» **Instructions for the task**
List each line of the data in which the string "parts" appears.
* begin Records provided *
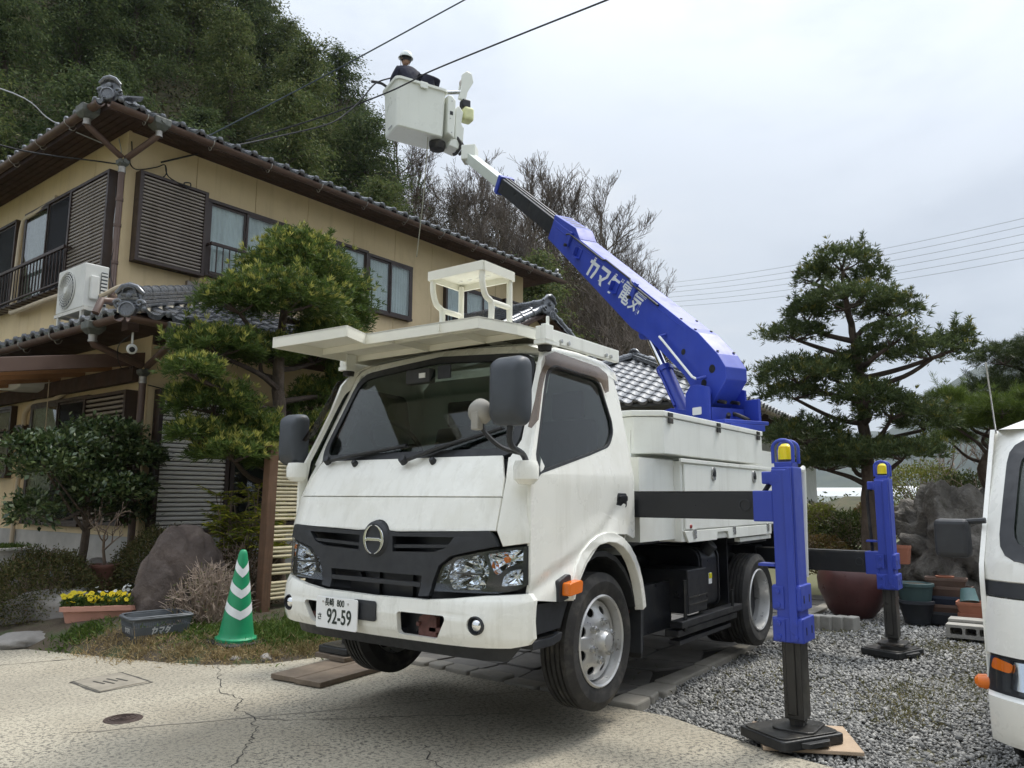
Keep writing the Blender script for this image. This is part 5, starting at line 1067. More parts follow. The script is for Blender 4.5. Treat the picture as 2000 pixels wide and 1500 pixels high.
# awning on the left front
AWN = part(MB().add([(4.60, 9.15, 3.04), (4.60, 9.15, 2.88), (2.2, 9.15, 2.44), (2.2, 9.15, 2.60), (4.60, 9.19, 3.04), (4.60, 9.19, 2.88), (2.2, 9.19, 2.44), (2.2, 9.19, 2.60)], [(0, 1, 2, 3), (7, 6, 5, 4), (0, 4, 5, 1), (3, 2, 6, 7), (0, 3, 7, 4), (1, 5, 6, 2)]), 'awning', BROWN2, bevel=.006)
WOODN = mat('awning_wood', (.25, .13, .06), .7, var=.25, vs=3)
MB().add([(4.46, 9.2, 2.93), (2.2, 9.2, 2.54), (2.2, 14, 2.54), (4.46, 14, 2.93)], [(0, 1, 2, 3)]).build('awning_sheet', glassmat('awning_polycarbonate', (.45, .36, .26), .5, .2), AWN)
for i in range(6): MB().prism([(4.45, 2.86), (2.2, 2.46), (2.2, 2.52), (4.45, 2.92)], 9.9 + i * .75, 9.95 + i * .75, lambda x, z, t: (x, t, z)).build('awning_rafter', WOODN, AWN)
MB().bb(4.38, 4.46, 9.2, 14, 2.66, 2.85).build('awning_ledger', SOFFIT, AWN)
for y, x, z1 in ((10.6, 4.0, 2.15), (12.6, 3.4, 2.1), (12.75, 3.4, 2.0), (12.3, 3.4, 2.2)): MB().tube([(x, y, 2.75), (x + .01, y, z1)], .005, 4).build('blind_cord', PIPEB, AWN)
MB().lathe([(.0, .0), (.022, -.06), (.012, -.1), (.0, -.1)], (4.0, 10.6, 2.16), (0, 0, 1), 8).build('cord_knot', PIPEB, AWN)
# cables fixed on the wall
for P, r_, mm in (([(4.52, YU - .02, 6.0), (4.53, YU - .03, 5.85), (4.52, YU - .02, 5.7), (4.6, YU - .06, 5.62), (4.85, YU - .06, 5.74), (4.95, YU - .10, 5.80), (5.0, YU - .06, 5.70), (4.95, YU - .03, 5.62)], .008, CABLE), ([(4.97, YU - .08, 5.8), (5.02, YU - .1, 5.65), (5.25, YU - .2, 5.55), (5.28, YU - .2, 5.62), (5.20, YU - .18, 5.6), (5.24, YU - .2, 5.52)], .009, CABLE),
                  ([(XW - .02, YU + .25, 6.1), (XW - .05, YU + .05, 5.7), (XW - .1, YU, 4.8), (XW - .08, YU - .02, 4.2), (XW - .12, YU - .05, 3.8)], .007, CABLEW), ([(lx + .05, ly - .02, 2.6), (5.0, YL - .1, 2.55), (5.3, YL - .2, 2.75)], .006, CABLE),
                  ([(XW - .14, YU - .05, 5.3), (XW - .12, YU - .12, 4.6), (XW - .15, YU - .1, 4.2), (XW - .1, YU - .15, 3.9)], .006, CABLE), ([(cam0.x, cam0.y, cam0.z + .05), (cam0.x - .1, cam0.y + .1, cam0.z - .1), (cam0.x + .05, cam0.y + .3, cam0.z - .3), (lx - .04, ly + .05, 2.84)], .005, CABLE)):
    part(MB().tube(curve_pts(P), r_, 6), 'wall_cable', mm, smooth=True)
# ---- outdoor unit on its stand: a thing of its own
AC = thing('outdoor_air_conditioner', 'white outdoor air conditioner unit on a steel stand above the lower tiled roof', 'air conditioner', (4.1, 10.0, 3.3))
bd = MB().prism(rrect(9.65, 10.41, 3.56, 4.11, .02), 3.93, 4.21, lambda y, z, t: (t, y, z)).build('casing', ACW, AC, bevel=.008)
fc = (3.928, 10.13, 3.83)
MB().lathe([(.235, .0), (.235, .003)], (3.9295, 10.13, 3.83), (-1, 0, 0), 32, capped=True).build('fan_recess', GREYPL, bd)
for r_ in (.04, .07, .10, .13, .16, .19, .22, .238): MB().tube([(fc[0] - .008 + (.0 if r_ > .2 else -.008), fc[1] + r_ * math.cos(a), fc[2] + r_ * math.sin(a)) for a in [2 * math.pi * i / 28 for i in range(28)]], .0045, 5, closed=True).build('fan_guard', ACW, bd, True)
for i in range(24):
    a = 2 * math.pi * i / 24; MB().tube([(fc[0] - .014, fc[1] + .05 * math.cos(a), fc[2] + .05 * math.sin(a)), (fc[0] - .008, fc[1] + .235 * math.cos(a + .35), fc[2] + .235 * math.sin(a + .35))], .0035, 4).build('fan_guard', ACW, bd)
MB().lathe([(.048, 0), (.045, .01), (0, .012)], (fc[0] - .012, fc[1], fc[2]), (-1, 0, 0), 20).build('fan_hub', ACW, bd, True)
MB().bb(3.99, 4.10, 9.615, 9.648, 3.66, 3.96).build('valve_cover', ACW, bd, bevel=.015); MB().bb(4.12, 4.19, 9.63, 9.648, 3.60, 4.02).build('side_grille', GREYPL, bd)
for i in range(9): MB().bb(4.118, 4.192, 9.626, 9.632, 3.62 + i * .045, 3.645 + i * .045).build('grille_bar', ACW, bd)
MB().tube(curve_pts([(4.12, 9.62, 3.72), (4.14, 9.52, 3.74), (4.2, 9.40, 3.80), (4.25, 9.3, 3.83)]), .028, 8).build('insulated_pipe', PIPEB, bd, True)
STW = mat('white_stand_rusty', (.62, .60, .54), .5, var=.08, dirt=(.30, .13, .06), damt=.27, ds=14)
sd_ = MB().bb(3.93, 3.97, 9.60, 10.45, 3.515, 3.555).bb(4.17, 4.21, 9.60, 10.45, 3.515, 3.555).bb(3.971, 4.169, 9.62, 9.66, 3.515, 3.555).bb(3.971, 4.169, 10.38, 10.42, 3.515, 3.555).build('stand', STW, AC)
for x, z in ((3.95, 3.36), (4.19, 3.46)):
    for y in (9.70, 10.35): MB().bb(x - .018, x + .018, y - .018, y + .018, z, 3.514).build('stand_leg', STW, sd_)
MB().bb(3.92, 3.96, 9.0, 10.5, 3.335, 3.362).build('stand_rail', STW, sd_)
XF[0] = Matrix.Identity(4)
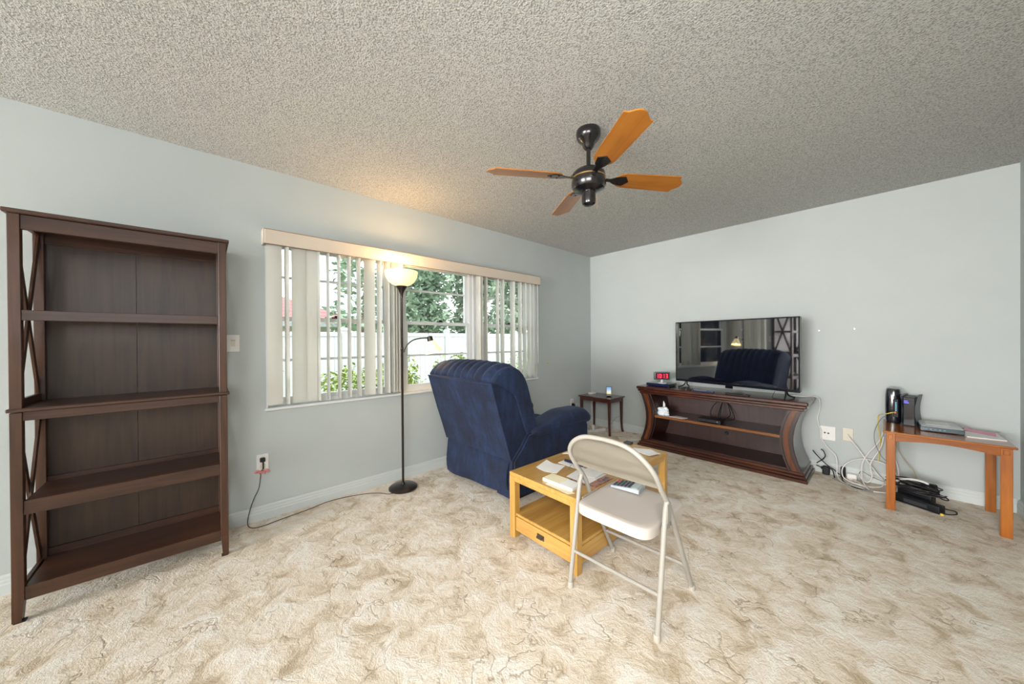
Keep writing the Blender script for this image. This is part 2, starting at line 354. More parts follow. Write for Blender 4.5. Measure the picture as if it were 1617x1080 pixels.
# ------------------------------------------------------------------ vertical blind
t = thing('vertical_blind', 'cream vertical blind with long beige valance across the triple window', 'blind', (0.045, -2.53, WZ1))
vb = boxes([(.001, .088, -3.905, -3.895, 1.90, 2.0), (.001, .088, -1.175, -1.165, 1.90, 2.0), (.082, .09, -3.895, -1.175, 1.90, 2.0, .002), (.001, .082, -3.895, -1.175, 1.99, 2.0)])
obj('valance', vb, valance_m, t)
obj('valance_edge', boxes([(.083, .0915, -3.9, -1.17, 1.997, 2.0015), (.083, .0915, -3.9, -1.17, 1.8985, 1.9015)]), mat('tan_edge', (.30, .17, .09), .5), t, label='thin brown edge')
obj('headrail', box(.025, .065, -3.88, -1.19, 1.935, 1.975), mat('headrail_white', (.7, .7, .7), .4), t)
def vane(y, ang, w=.089):
    bm = bmesh.new(); n = 6; z0, z1 = .79, 1.935; c = math.cos(ang); s = math.sin(ang)
    vv = []
    for z in (z0, z1):
        row = []
        for side in (0, 1):
            for i in range(n + 1):
                u = (i / n - .5) * w; d = .006 * (1 - (2 * i / n - 1) ** 2) + side * .0012
                row.append(bm.verts.new((.045 + u * s + d * c, y + u * c - d * s, z)))
        vv.append(row)
    a, b = vv; m = n + 1; loop = list(range(m)) + [m + i for i in reversed(range(m))]
    for i in range(len(loop)):
        p, q = loop[i], loop[(i + 1) % len(loop)]
        bm.faces.new((a[p], a[q], b[q], b[p]))
    bm.faces.new([a[i] for i in loop][::-1]); bm.faces.new([b[i] for i in loop])
    bmesh.ops.recalc_face_normals(bm, faces=bm.faces[:])
    o = obj('vane', bm, vane_m, t)
R90 = math.radians(90)
for y, a in [(-3.838, 5), (-3.765, 80), (-3.692, 12), (-3.622, 8), (-3.565, 88), (-3.50, 90), (-3.423, 90), (-3.348, 88), (-3.275, 86), (-3.19, 35), (-3.11, 84), (-3.045, 80), (-2.995, 92), (-2.972, 92), (-2.948, 90), (-2.924, 90),
             (-2.075, 92), (-2.045, 95), (-1.975, 104), (-1.815, 106), (-1.745, 100), (-1.59, 92), (-1.475, 104), (-1.40, 102), (-1.325, 104), (-1.26, 106)]:
    vane(y, math.radians(a))
obj('tilt_wand', T([(.085, -1.215, 1.93), (.085, -1.212, .95)], .003, smooth=False), white_m, t)
single('cord_cleat', box(.001, .012, -1.185, -1.160, .86, .94, bev=.003), ivory, 'small tan cord holder at the right edge of the window', 'cord holder', (0.001, -1.17, .86))
single('wall_hook', lathe([(0, .022), (.005, .02), (.007, .012), (.004, .006), (.009, 0), (0, 0)], (0, -.956, .938), 12, axis=(1, 0, 0)), yellowp, 'tiny yellow knob on the wall right of the window', 'hook', (0, -.956, .93))
single('picture_nail', lathe([(0, .012), (.004, .012), (.004, .010), (.0015, .009), (.0015, 0), (0, 0)], (0, -4.47, 1.84), 8, axis=(1, 0, 0)), bronze, 'lone nail in the blue wall above the bookcase', 'nail', (0, -4.47, 1.84))
nail = None
for x, z in [(1.99, 1.85), (1.44, 1.83), (2.50, 1.30), (2.73, 1.31)]:
    b = lathe([(0, .008), (.004, .008), (.004, .006), (.002, .005), (.002, 0), (0, 0)], (x, 0, z), 8, axis=(0, -1, 0))
    single('wall_nail', b, brass, {1.99: 'tiny brass nail high on the wall above the television, the farther right of two', 1.44: 'tiny brass nail high on the wall above the left end of the television', 2.50: 'tiny brass nail in the wall just right of the television top', 2.73: 'tiny brass nail in the bare wall, between television and router table'}[x], 'nail', (x, 0, z), group='nails in the back wall')

# ------------------------------------------------------------------ bookcase
bk = thing('bookcase', 'tall dark brown wooden bookcase with X-braced sides standing empty by the left wall', 'bookcase', (.19, -4.4725, 0))
BX0, BX1, BY0, BY1 = .022, .355, -4.835, -4.108
pw = .034
for (xa, ya) in ((BX0, BY0), (BX0, BY1 - pw), (BX1 - pw, BY0), (BX1 - pw, BY1 - pw)):
    bm = bmesh.new(); bx(bm, xa, xa + pw, ya, ya + pw, .935, 1.80, bev=.0015); bx(bm, xa, xa + pw, ya, ya + pw, .12, .925, bev=.0015)
    inn = 1 if ya == BY0 else -1
    # tapered foot
    ta = .008
    q = [(ya, .121), (ya + pw, .121), (ya + pw - (ta if inn > 0 else 0), .006), (ya + (ta if inn < 0 else 0), .006)]
    prism(bm, q, 'x', xa, xa + pw)
    o = obj('post', bm, espresso, bk)
    obj('glide', box(xa + .006, xa + pw - .002, ya + .003, ya + pw + .002 if inn > 0 else ya + pw - .003, 0, .007), blackp, bk)
obj('top_panel', box(BX0 - .012, BX1 + .014, BY0 - .014, BY1 + .014, 1.80, 1.819, bev=.004), espresso_y, bk)
obj('middle_panel', box(BX0 - .008, BX1 + .010, BY0 - .007, BY1 + .010, .928, .944, bev=.003), espresso_y, bk)
IY0, IY1 = BY0 + pw, BY1 - pw
def rail(z0, z1, sh=0):
    obj('rail', box(BX1 - .026, BX1 - .004, IY0, IY1, z0, z1, bev=.0015), espresso_y, bk)
rail(1.735, 1.799); rail(.887, .927)
obj('rear_rail', box(BX0 + .003, BX0 + .02, IY0, IY1, 1.735, 1.799), espresso_y, bk)
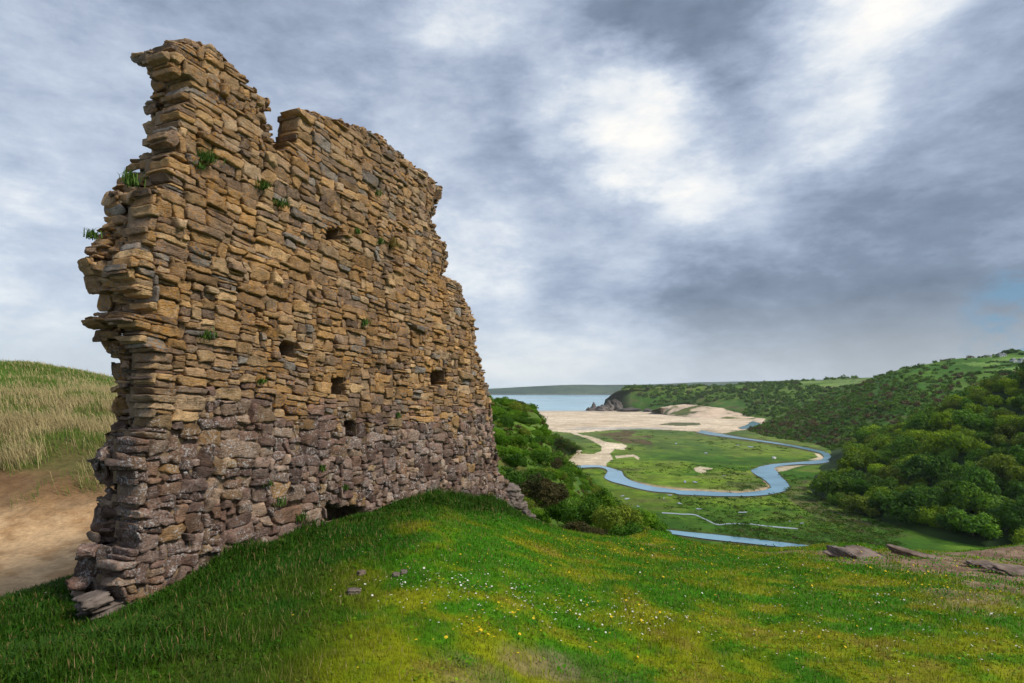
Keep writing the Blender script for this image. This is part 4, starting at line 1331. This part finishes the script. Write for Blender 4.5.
* end Records provided *
» **Exercise output**
Keep writing the Blender script for this image. This is part 5, starting at line 1067. More parts follow. The script is for Blender 4.5. Treat the picture as 2000 pixels wide and 1500 pixels high.
Keep writing the Blender script for this image. This is part 2, starting at line 354. More parts follow. Write for Blender 4.5. Measure the picture as if it were 1617x1080 pixels.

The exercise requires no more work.